Housebroken band

Gli !housebroken sono un multiverso in espansione

di Vittoria Brandoni

Un po’ Midwest, un po’ indie e a tratti post-rock; non hanno un frontman fisso e i loro testi sanno essere spoken word in lingua inglese o disperate confessioni in italiano, in una costante metamorfosi nell’arco di sei tracce. Sono di Torino, ma a volte anche di Milano, Cremona, e più avanti chissà: la loro formazione è itinerante e alla ricerca di nuove voci e nuovi stimoli, fondendo tutto ciò che di bello esiste nel DIY con le infinite possibilità che offre un disco d’esordio. Loro sono gli !housebroken, e hanno risposto a qualche domanda per noi.

Siete un nuovissimo gruppo torinese con una formazione fuori dagli schemi: ci raccontate com’è nata l’idea di rendere !housebroken un progetto dai contorni sfumati, un “collettivo” piuttosto che una band, e in cosa consiste questa scelta?

Non ci definiremmo un collettivo, ma una band che accoglie e cerca le collaborazioni. Tutto è nato da una necessità, che abbiamo voluto trasformare in un’opportunità: la mancanza di un cantante nel gruppo. Questo infatti da una parte ha spinto Fi e Mattia a mettere piede nel territorio inesplorato delle parti vocali, e dall’altra ci ha quasi obbligati a ricercare dei potenziali collaboratori tra le nostre conoscenze. Il risultato è un disco in cui molteplici voci si alternano, dando un’identità ancora più definita ai brani che lo compongono.

Com’è nato L’altro ieri: distacco? E come lo riassumereste nella sua complessità a chi ci si approccia per la prima volta?

L’altro ieri: distacco è la rappresentazione di quattro anni di esistenza del gruppo e dei tempi ancora più remoti che si affacciano nei testi. È un’opera che sceglie consciamente di non porsi limiti e che è nata semplicemente dalla voglia di creare nuova musica in base alle nostre ispirazioni. Nel disco quindi proponiamo sia canzoni che adottano la classica struttura pop-rock, come Feather-Light e Leech, sia brani che se ne discostano totalmente, come Confine e Simulacro.
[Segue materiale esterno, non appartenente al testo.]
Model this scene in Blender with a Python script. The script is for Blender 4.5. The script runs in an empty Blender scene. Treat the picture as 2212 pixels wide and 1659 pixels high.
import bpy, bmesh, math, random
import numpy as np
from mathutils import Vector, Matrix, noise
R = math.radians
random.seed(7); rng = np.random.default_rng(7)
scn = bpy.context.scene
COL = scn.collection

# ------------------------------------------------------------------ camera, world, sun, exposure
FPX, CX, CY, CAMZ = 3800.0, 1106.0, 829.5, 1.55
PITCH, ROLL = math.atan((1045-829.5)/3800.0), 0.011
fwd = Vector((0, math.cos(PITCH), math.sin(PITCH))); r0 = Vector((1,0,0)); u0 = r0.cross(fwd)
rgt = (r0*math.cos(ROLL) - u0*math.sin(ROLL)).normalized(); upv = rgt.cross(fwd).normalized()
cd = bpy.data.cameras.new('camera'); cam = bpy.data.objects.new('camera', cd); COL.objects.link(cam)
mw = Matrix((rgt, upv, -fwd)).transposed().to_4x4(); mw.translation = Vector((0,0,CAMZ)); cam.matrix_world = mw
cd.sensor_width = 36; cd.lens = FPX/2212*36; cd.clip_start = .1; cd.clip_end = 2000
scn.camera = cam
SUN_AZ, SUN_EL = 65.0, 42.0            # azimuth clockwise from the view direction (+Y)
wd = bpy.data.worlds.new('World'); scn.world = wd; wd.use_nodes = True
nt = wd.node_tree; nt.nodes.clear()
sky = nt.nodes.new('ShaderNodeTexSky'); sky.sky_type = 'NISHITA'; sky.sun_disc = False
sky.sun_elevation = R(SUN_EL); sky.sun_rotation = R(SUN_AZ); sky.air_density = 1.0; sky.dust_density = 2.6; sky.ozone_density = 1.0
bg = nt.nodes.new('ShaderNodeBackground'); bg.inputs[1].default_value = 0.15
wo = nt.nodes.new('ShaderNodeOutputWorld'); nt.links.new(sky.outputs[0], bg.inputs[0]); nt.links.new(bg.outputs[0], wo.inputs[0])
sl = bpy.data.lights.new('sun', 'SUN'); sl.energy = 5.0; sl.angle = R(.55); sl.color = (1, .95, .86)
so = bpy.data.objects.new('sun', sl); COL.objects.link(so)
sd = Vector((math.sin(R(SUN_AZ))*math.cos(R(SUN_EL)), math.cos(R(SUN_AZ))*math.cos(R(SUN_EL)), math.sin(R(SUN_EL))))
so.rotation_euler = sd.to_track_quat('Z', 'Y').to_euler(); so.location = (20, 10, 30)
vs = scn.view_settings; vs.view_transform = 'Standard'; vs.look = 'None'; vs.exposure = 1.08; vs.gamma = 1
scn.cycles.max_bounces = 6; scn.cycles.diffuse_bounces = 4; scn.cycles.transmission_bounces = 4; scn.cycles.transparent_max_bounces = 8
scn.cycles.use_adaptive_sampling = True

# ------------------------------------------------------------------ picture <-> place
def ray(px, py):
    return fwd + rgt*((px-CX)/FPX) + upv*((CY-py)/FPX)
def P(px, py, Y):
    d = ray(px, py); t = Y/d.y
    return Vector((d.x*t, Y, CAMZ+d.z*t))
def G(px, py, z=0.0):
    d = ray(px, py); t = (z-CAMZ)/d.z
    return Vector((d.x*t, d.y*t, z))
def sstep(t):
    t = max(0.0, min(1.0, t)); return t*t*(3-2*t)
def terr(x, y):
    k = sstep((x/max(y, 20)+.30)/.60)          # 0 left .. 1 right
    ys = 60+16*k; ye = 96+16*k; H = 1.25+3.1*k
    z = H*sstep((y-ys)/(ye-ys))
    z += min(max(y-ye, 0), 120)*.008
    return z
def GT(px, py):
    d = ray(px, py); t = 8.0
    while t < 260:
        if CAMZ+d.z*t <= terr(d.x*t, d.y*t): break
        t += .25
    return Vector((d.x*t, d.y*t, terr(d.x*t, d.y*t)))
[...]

Una dualità analoga sta nel bilinguismo del disco, una scelta rara e talvolta non apprezzata, ma coerente con la volontà di lasciare la totale libertà compositiva.

Il vostro album, così come il DIY dovrebbe, si basa sulla condivisione artistica: raccontateci della vostra scena locale e della vostra esperienza come giovani emergenti appassionati di un filone musicale di nicchia.

Far parte di una scena di nicchia inizialmente comporta una certa difficoltà nello scoprire le altre realtà che la compongono, ma una volta che si riesce a entrare nel vivo della scena, tutto a un tratto sembra di essere parte di una grande famiglia. Essere riusciti a fare questo passo ci ha permesso di fare nuove conoscenze ed è stato formativo per la band.

Tra le collaborazioni in L’altro ieri: distacco compaiono membri di Last//Saigo, Izaya e Radura: con chi vi piacerebbe collaborare in futuro, che sia realistico o meno?

Se parliamo di sogni irrealizzabili possiamo pensare alle nostre ispirazioni, come gli American Football, gli Hotelier, i Tiny Moving Parts… ma rimanendo coi piedi per terra, saremmo felici di collaborare con altri artisti della scena emo/post-rock italiana qualora si presentasse l’occasione. Un nome in particolare potrebbero essere i vicentini Amalia Bloom.

Quali sono i vostri piani per il futuro prossimo che volete condividere con noi? Cosa c’è in serbo adesso per gli !housebroken?

Al momento ci stiamo dedicando alla composizione di nuovi brani con Sara, la nuova chitarrista, e anche se non abbiamo dei piani precisi, ci piacerebbe esibirci in qualche concerto in futuro.